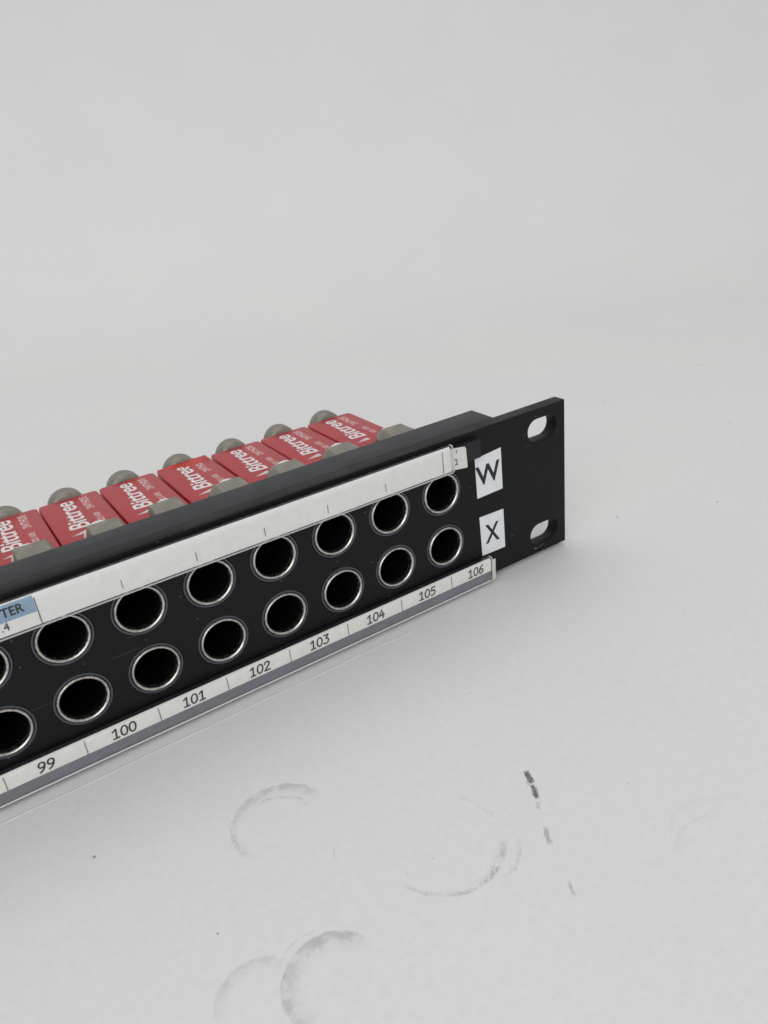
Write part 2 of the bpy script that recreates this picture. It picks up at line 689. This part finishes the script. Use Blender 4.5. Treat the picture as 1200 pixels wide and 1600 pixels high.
# ---- jack sockets
# metal tube with a rounded lip
rim = [(5.46, 3.0), (5.46, .10), (5.40, -.16), (5.24, -.32), (5.05, -.34), (4.86, -.22), (4.74, .05), (4.70, .45), (4.80, 1.0), (4.85, 3.0)]
me_rim = mesh_from_bm('rim', bm_lathe(rim, 64), M_nickel, smooth=True)
ins = [(6.10, .04), (6.02, -.08), (5.68, -.06), (5.58, .10), (5.56, 3.5), (6.10, 3.5)]
me_ins = mesh_from_bm('insulator_ring', bm_lathe(ins, 64), M_insul, smooth=True, angle=50)
lin = [(4.84, 1.25), (4.70, 1.25), (4.70, 13.6)]
me_lin = mesh_from_bm('socket_lining', bm_lathe(lin + [(0, 13.6)], 48, closed=False), M_void, smooth=True)
gap = [(5.30, 1.4), (5.48, 1.4)]
me_gap = mesh_from_bm('gap', bm_lathe([(5.27, 1.2), (5.52, 1.2), (5.52, 1.6), (5.27, 1.6)], 48), M_void)
me_pin = mesh_from_bm('contact_pin', bm_lathe([(0, 8), (.35, 8.3), (.5, 9.2), (.5, 13.5), (0, 13.5)], 16, closed=False), M_pin, smooth=True)
for i in range(NC):
    for z in (ZU, ZL):
        c = (X0 - i * PITCH + rnd.uniform(-.08, .08), 0, z + rnd.uniform(-.08, .08))
        r = link('jack_socket', me_rim, panel, c, (0, rnd.uniform(0, 6), 0))
        r.location.y += rnd.uniform(-.06, .08) * S
        link('insulator_ring', me_ins, r)
        link('socket_lining', me_lin, r)
        link('contact_pin', me_pin, r)

# ---- red jack modules
YB0, YB1 = 14.0, 58.3
ZT = 36.6
bm = bm_box(-PITCH / 2 + .28, PITCH / 2 - .28, YB0, YB1, 6.8, ZT, 0)
ve = [e for e in bm.edges if abs(e.verts[0].co.z - e.verts[1].co.z) > 5 and e.verts[0].co.y > 50]
bmesh.ops.bevel(bm, geom=ve, offset=1.3, segments=5, affect='EDGES', profile=.5)
te = [e for e in bm.edges if e.verts[0].co.z > 30 and e.verts[1].co.z > 30]
bmesh.ops.bevel(bm, geom=te, offset=.38, segments=3, affect='EDGES', profile=.5)
me_shell = mesh_from_bm('jack_module', bm, M_red, smooth=True)


def lug(ch, side):
    zt = 42.2
    p = [(-2.75, zt), (3.75, zt), (4.05, zt - .25), (4.9, zt - 1.6), (5.1, 35), (-3.6 - side, 35), (-2.75 - ch - side * .5, zt - 1.3 - ch * .6), (-3.0, zt - .12)]
    return mesh_from_bm('zinc_block', bm_prism_y(p, 13.6, 23.3, .10), M_zinc, smooth=True, angle=25)


me_lug = [lug(.55, .1), lug(1.5, 1.0)]
me_washer = mesh_from_bm('white_washer', bm_lathe([(0, 23.4), (3.5, 23.4), (3.65, 23.6), (3.65, 24.5), (3.5, 24.7), (0, 24.7)], 40, closed=False), M_print, smooth=True)
bnc = [(0, 57.7), (3.6, 57.7), (4.15, 57.85), (4.55, 58.2), (4.78, 58.7), (4.86, 59.3), (4.86, 61.6), (4.7, 62.1), (4.3, 62.4), (3.2, 62.5), (3.2, 64.2), (0, 64.2)]
me_bnc = mesh_from_bm('rear_connector', bm_lathe(bnc, 48, closed=False), M_zinc, smooth=True)

logo = text_mesh('Bittree', 5.7, M_print, offset=.09, shear=.12, align='LEFT', sx=1.0, space=1.0)
lw_ = max(v.co.x for v in logo.vertices) - min(v.co.x for v in logo.vertices)
logo.transform(Matrix.Diagonal((.0198 / lw_, 1.17, 1, 1)))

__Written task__
Repeat the data above exactly, but not the pictures.

__Task solution__
Write part 2 of the bpy script that recreates this picture. It picks up at line 689. This part finishes the script. Use Blender 4.5. Treat the picture as 1200 pixels wide and 1600 pixels high.
# ---- jack sockets
# metal tube with a rounded lip
rim = [(5.46, 3.0), (5.46, .10), (5.40, -.16), (5.24, -.32), (5.05, -.34), (4.86, -.22), (4.74, .05), (4.70, .45), (4.80, 1.0), (4.85, 3.0)]
me_rim = mesh_from_bm('rim', bm_lathe(rim, 64), M_nickel, smooth=True)
ins = [(6.10, .04), (6.02, -.08), (5.68, -.06), (5.58, .10), (5.56, 3.5), (6.10, 3.5)]
me_ins = mesh_from_bm('insulator_ring', bm_lathe(ins, 64), M_insul, smooth=True, angle=50)
lin = [(4.84, 1.25), (4.70, 1.25), (4.70, 13.6)]
me_lin = mesh_from_bm('socket_lining', bm_lathe(lin + [(0, 13.6)], 48, closed=False), M_void, smooth=True)
gap = [(5.30, 1.4), (5.48, 1.4)]
me_gap = mesh_from_bm('gap', bm_lathe([(5.27, 1.2), (5.52, 1.2), (5.52, 1.6), (5.27, 1.6)], 48), M_void)
me_pin = mesh_from_bm('contact_pin', bm_lathe([(0, 8), (.35, 8.3), (.5, 9.2), (.5, 13.5), (0, 13.5)], 16, closed=False), M_pin, smooth=True)
for i in range(NC):
    for z in (ZU, ZL):
        c = (X0 - i * PITCH + rnd.uniform(-.08, .08), 0, z + rnd.uniform(-.08, .08))
        r = link('jack_socket', me_rim, panel, c, (0, rnd.uniform(0, 6), 0))
        r.location.y += rnd.uniform(-.06, .08) * S
        link('insulator_ring', me_ins, r)
        link('socket_lining', me_lin, r)
        link('contact_pin', me_pin, r)

# ---- red jack modules
YB0, YB1 = 14.0, 58.3
ZT = 36.6
bm = bm_box(-PITCH / 2 + .28, PITCH / 2 - .28, YB0, YB1, 6.8, ZT, 0)
ve = [e for e in bm.edges if abs(e.verts[0].co.z - e.verts[1].co.z) > 5 and e.verts[0].co.y > 50]
bmesh.ops.bevel(bm, geom=ve, offset=1.3, segments=5, affect='EDGES', profile=.5)
te = [e for e in bm.edges if e.verts[0].co.z > 30 and e.verts[1].co.z > 30]
bmesh.ops.bevel(bm, geom=te, offset=.38, segments=3, affect='EDGES', profile=.5)
me_shell = mesh_from_bm('jack_module', bm, M_red, smooth=True)


def lug(ch, side):
    zt = 42.2
    p = [(-2.75, zt), (3.75, zt), (4.05, zt - .25), (4.9, zt - 1.6), (5.1, 35), (-3.6 - side, 35), (-2.75 - ch - side * .5, zt - 1.3 - ch * .6), (-3.0, zt - .12)]
    return mesh_from_bm('zinc_block', bm_prism_y(p, 13.6, 23.3, .10), M_zinc, smooth=True, angle=25)


me_lug = [lug(.55, .1), lug(1.5, 1.0)]
me_washer = mesh_from_bm('white_washer', bm_lathe([(0, 23.4), (3.5, 23.4), (3.65, 23.6), (3.65, 24.5), (3.5, 24.7), (0, 24.7)], 40, closed=False), M_print, smooth=True)
bnc = [(0, 57.7), (3.6, 57.7), (4.15, 57.85), (4.55, 58.2), (4.78, 58.7), (4.86, 59.3), (4.86, 61.6), (4.7, 62.1), (4.3, 62.4), (3.2, 62.5), (3.2, 64.2), (0, 64.2)]
me_bnc = mesh_from_bm('rear_connector', bm_lathe(bnc, 48, closed=False), M_zinc, smooth=True)

logo = text_mesh('Bittree', 5.7, M_print, offset=.09, shear=.12, align='LEFT', sx=1.0, space=1.0)
lw_ = max(v.co.x for v in logo.vertices) - min(v.co.x for v in logo.vertices)
logo.transform(Matrix.Diagonal((.0198 / lw_, 1.17, 1, 1)))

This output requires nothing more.